A school girl during a class break at the school run by the by the Hawa Abdi Centre for displaced Somalis. Credit: UN Photo/Tobin Jones

A school girl during a class break at the school run by the by the Hawa Abdi Centre for displaced Somalis. Credit: UN Photo/Tobin Jones

UNITED NATIONS, Jun 2 2015 (IPS) - With thousands worldwide being denied education due to attacks on schools and universities, and the use of school buildings by armed groups, 37 countries have committed to protecting students and their education during armed conflict.

An international Safe Schools Declaration was the result of a process initiated in 2012 by the Global Coalition to Protect Education from Attack, and led by the governments of Norway and Argentina since 2014. The Coalition is a committee of organisations, including the United Nations Children’s Fund and Human Rights Watch, taking action on education in conflict.

“Targeted attacks on education are robbing a generation of the chance to realize their potential, with a huge long-term social cost,” said Diya Nijhowne, the director of the Coalition. “The countries adopting the Safe Schools Declaration are making a commitment to take concrete action to protect students and their education in times of conflict.”

The Coalition called for armed forces to reject the use of school and university buildings as barracks, places to store military equipment, training grounds, or detention centres.
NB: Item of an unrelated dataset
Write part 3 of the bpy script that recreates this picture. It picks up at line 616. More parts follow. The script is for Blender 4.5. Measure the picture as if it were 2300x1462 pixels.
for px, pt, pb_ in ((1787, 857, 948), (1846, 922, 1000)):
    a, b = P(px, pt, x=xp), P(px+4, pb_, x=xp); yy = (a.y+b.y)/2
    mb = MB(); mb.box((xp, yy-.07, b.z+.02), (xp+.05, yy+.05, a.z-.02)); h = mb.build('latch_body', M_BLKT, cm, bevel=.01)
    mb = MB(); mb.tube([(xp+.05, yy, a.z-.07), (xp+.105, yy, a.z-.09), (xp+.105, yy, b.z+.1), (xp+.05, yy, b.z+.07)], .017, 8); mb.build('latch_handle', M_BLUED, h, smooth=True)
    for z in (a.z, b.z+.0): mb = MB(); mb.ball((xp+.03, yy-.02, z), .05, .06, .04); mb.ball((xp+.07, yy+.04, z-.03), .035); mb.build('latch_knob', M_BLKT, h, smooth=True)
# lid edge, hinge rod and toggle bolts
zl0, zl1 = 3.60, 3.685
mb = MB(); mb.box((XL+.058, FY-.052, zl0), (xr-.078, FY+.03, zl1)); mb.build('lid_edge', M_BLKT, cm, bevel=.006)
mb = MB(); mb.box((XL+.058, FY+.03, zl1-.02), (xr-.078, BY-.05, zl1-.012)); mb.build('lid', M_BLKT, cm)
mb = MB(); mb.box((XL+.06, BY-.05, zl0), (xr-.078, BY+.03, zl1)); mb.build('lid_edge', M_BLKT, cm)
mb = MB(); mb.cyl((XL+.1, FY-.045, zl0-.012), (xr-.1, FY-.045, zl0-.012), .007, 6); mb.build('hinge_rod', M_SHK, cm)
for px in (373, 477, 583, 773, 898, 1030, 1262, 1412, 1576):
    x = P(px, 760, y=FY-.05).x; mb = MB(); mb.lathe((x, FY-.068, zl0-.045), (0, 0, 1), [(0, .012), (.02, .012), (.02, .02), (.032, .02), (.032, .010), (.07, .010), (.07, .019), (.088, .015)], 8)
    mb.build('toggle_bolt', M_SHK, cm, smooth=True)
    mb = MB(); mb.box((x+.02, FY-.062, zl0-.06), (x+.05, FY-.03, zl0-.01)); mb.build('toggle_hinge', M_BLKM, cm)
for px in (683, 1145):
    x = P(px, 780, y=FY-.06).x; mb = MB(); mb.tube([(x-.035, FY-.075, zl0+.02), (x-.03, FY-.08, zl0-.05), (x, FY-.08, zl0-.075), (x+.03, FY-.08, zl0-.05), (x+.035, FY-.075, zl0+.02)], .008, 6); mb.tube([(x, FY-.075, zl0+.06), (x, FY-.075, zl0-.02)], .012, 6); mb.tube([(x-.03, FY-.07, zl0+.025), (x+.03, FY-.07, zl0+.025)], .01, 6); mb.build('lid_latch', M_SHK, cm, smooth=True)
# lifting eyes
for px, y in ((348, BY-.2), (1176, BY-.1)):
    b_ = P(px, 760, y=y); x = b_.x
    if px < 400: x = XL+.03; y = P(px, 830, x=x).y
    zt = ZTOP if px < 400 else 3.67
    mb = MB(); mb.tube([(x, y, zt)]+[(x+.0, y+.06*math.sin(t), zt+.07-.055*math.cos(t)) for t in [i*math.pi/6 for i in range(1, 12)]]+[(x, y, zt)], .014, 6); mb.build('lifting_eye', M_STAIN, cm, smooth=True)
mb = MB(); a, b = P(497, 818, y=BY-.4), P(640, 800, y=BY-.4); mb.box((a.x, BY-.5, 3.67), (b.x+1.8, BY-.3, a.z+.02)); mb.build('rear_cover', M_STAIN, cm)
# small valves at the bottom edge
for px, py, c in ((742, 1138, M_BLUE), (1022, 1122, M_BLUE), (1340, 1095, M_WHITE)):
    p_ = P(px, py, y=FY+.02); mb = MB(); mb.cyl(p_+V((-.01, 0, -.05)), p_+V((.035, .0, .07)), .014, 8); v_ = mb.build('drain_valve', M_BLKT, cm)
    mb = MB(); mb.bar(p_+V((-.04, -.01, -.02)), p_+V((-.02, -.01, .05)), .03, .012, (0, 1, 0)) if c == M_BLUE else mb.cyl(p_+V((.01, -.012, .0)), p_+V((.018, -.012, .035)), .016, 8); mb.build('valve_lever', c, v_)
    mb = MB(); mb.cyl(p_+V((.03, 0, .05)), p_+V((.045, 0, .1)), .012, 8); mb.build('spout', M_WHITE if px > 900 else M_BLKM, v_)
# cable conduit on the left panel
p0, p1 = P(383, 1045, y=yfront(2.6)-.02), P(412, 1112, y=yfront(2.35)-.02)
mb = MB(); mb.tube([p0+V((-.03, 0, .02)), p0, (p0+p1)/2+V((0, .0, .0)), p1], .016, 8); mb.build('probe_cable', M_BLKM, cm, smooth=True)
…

The group note that not only do these uses force students out, but they can make the buildings a military target.

The countries including Brazil, Palestine and Jordan have agreed to endorse and use new ‘Guidelines for Protecting Schools and Universities from Military Use during Armed Conflict’.

The Guidelines say universities and schools “should not be used by the fighting forces of parties to armed conflict in any way in support of the military effort.”

Speaking at the conference was Ziauddin Yousafzai, the U.N. special adviser on global education, and the father and teacher of Malala Yousafzai. He applauded the countries that attended the conference for putting the hope generated by education ahead of the despair resulting from violence.

The countries committed to ensuring the continuation of education during armed conflict, and supporting the re- establishment of educational facilities which had been destroyed.

A recent study by the Coalition found schools and universities had been used for military purposes by government forces and non-state armed groups in 26 countries since 2005. Most of these instances were during periods of conflict in the country.

“The countries supporting the Safe Schools Declaration are making it clear that protecting education is a priority and that the work starts here to turn words into action,” said Nijhowne. The declaration is still open to those countries who have not yet joined.